Begin MATERIAL
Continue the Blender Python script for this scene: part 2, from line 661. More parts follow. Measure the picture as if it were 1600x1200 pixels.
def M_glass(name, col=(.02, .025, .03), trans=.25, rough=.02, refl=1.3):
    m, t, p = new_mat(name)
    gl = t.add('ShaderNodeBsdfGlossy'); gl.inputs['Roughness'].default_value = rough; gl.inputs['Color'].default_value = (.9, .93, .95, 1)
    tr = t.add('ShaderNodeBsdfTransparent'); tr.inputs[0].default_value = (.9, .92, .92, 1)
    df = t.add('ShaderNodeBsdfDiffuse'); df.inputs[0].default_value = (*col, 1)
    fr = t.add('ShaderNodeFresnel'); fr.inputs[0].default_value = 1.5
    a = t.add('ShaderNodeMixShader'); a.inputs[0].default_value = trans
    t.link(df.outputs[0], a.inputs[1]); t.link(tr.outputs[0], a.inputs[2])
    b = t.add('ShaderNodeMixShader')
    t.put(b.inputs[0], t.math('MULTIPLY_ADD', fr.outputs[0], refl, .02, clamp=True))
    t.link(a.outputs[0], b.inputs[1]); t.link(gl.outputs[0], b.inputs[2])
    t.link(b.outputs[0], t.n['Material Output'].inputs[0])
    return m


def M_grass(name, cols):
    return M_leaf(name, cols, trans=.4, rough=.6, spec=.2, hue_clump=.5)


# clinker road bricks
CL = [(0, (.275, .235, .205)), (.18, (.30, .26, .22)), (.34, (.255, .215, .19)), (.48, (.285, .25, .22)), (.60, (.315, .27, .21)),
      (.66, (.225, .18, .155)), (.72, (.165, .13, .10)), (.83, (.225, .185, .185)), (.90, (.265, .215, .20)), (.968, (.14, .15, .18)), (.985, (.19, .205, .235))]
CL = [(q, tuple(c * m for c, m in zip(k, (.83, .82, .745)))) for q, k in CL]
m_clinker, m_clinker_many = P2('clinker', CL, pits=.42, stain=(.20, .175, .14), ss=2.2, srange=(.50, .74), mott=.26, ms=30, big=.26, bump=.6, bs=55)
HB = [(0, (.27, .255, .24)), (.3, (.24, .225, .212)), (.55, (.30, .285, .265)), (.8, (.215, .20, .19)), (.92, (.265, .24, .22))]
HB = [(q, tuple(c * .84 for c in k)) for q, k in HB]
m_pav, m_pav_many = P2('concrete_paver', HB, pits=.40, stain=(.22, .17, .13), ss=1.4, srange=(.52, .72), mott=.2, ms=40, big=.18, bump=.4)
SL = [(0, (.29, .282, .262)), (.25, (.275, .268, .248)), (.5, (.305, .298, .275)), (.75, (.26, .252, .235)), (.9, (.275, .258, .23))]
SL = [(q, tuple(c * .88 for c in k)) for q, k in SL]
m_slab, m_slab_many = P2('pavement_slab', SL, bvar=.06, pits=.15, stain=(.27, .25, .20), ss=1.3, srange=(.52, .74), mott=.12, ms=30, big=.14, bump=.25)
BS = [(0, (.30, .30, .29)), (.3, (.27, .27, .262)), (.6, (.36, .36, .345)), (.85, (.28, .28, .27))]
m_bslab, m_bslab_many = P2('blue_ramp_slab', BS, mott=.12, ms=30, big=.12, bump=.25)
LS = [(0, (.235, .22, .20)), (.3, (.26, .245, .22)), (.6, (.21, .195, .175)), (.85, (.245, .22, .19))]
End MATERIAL
WORK TO COMPLETE: Output the full listing without altering anything.

WORKED ANSWER:
Continue the Blender Python script for this scene: part 2, from line 661. More parts follow. Measure the picture as if it were 1600x1200 pixels.
def M_glass(name, col=(.02, .025, .03), trans=.25, rough=.02, refl=1.3):
    m, t, p = new_mat(name)
    gl = t.add('ShaderNodeBsdfGlossy'); gl.inputs['Roughness'].default_value = rough; gl.inputs['Color'].default_value = (.9, .93, .95, 1)
    tr = t.add('ShaderNodeBsdfTransparent'); tr.inputs[0].default_value = (.9, .92, .92, 1)
    df = t.add('ShaderNodeBsdfDiffuse'); df.inputs[0].default_value = (*col, 1)
    fr = t.add('ShaderNodeFresnel'); fr.inputs[0].default_value = 1.5
    a = t.add('ShaderNodeMixShader'); a.inputs[0].default_value = trans
    t.link(df.outputs[0], a.inputs[1]); t.link(tr.outputs[0], a.inputs[2])
    b = t.add('ShaderNodeMixShader')
    t.put(b.inputs[0], t.math('MULTIPLY_ADD', fr.outputs[0], refl, .02, clamp=True))
    t.link(a.outputs[0], b.inputs[1]); t.link(gl.outputs[0], b.inputs[2])
    t.link(b.outputs[0], t.n['Material Output'].inputs[0])
    return m


def M_grass(name, cols):
    return M_leaf(name, cols, trans=.4, rough=.6, spec=.2, hue_clump=.5)


# clinker road bricks
CL = [(0, (.275, .235, .205)), (.18, (.30, .26, .22)), (.34, (.255, .215, .19)), (.48, (.285, .25, .22)), (.60, (.315, .27, .21)),
      (.66, (.225, .18, .155)), (.72, (.165, .13, .10)), (.83, (.225, .185, .185)), (.90, (.265, .215, .20)), (.968, (.14, .15, .18)), (.985, (.19, .205, .235))]
CL = [(q, tuple(c * m for c, m in zip(k, (.83, .82, .745)))) for q, k in CL]
m_clinker, m_clinker_many = P2('clinker', CL, pits=.42, stain=(.20, .175, .14), ss=2.2, srange=(.50, .74), mott=.26, ms=30, big=.26, bump=.6, bs=55)
HB = [(0, (.27, .255, .24)), (.3, (.24, .225, .212)), (.55, (.30, .285, .265)), (.8, (.215, .20, .19)), (.92, (.265, .24, .22))]
HB = [(q, tuple(c * .84 for c in k)) for q, k in HB]
m_pav, m_pav_many = P2('concrete_paver', HB, pits=.40, stain=(.22, .17, .13), ss=1.4, srange=(.52, .72), mott=.2, ms=40, big=.18, bump=.4)
SL = [(0, (.29, .282, .262)), (.25, (.275, .268, .248)), (.5, (.305, .298, .275)), (.75, (.26, .252, .235)), (.9, (.275, .258, .23))]
SL = [(q, tuple(c * .88 for c in k)) for q, k in SL]
m_slab, m_slab_many = P2('pavement_slab', SL, bvar=.06, pits=.15, stain=(.27, .25, .20), ss=1.3, srange=(.52, .74), mott=.12, ms=30, big=.14, bump=.25)
BS = [(0, (.30, .30, .29)), (.3, (.27, .27, .262)), (.6, (.36, .36, .345)), (.85, (.28, .28, .27))]
m_bslab, m_bslab_many = P2('blue_ramp_slab', BS, mott=.12, ms=30, big=.12, bump=.25)
LS = [(0, (.235, .22, .20)), (.3, (.26, .245, .22)), (.6, (.21, .195, .175)), (.85, (.245, .22, .19))]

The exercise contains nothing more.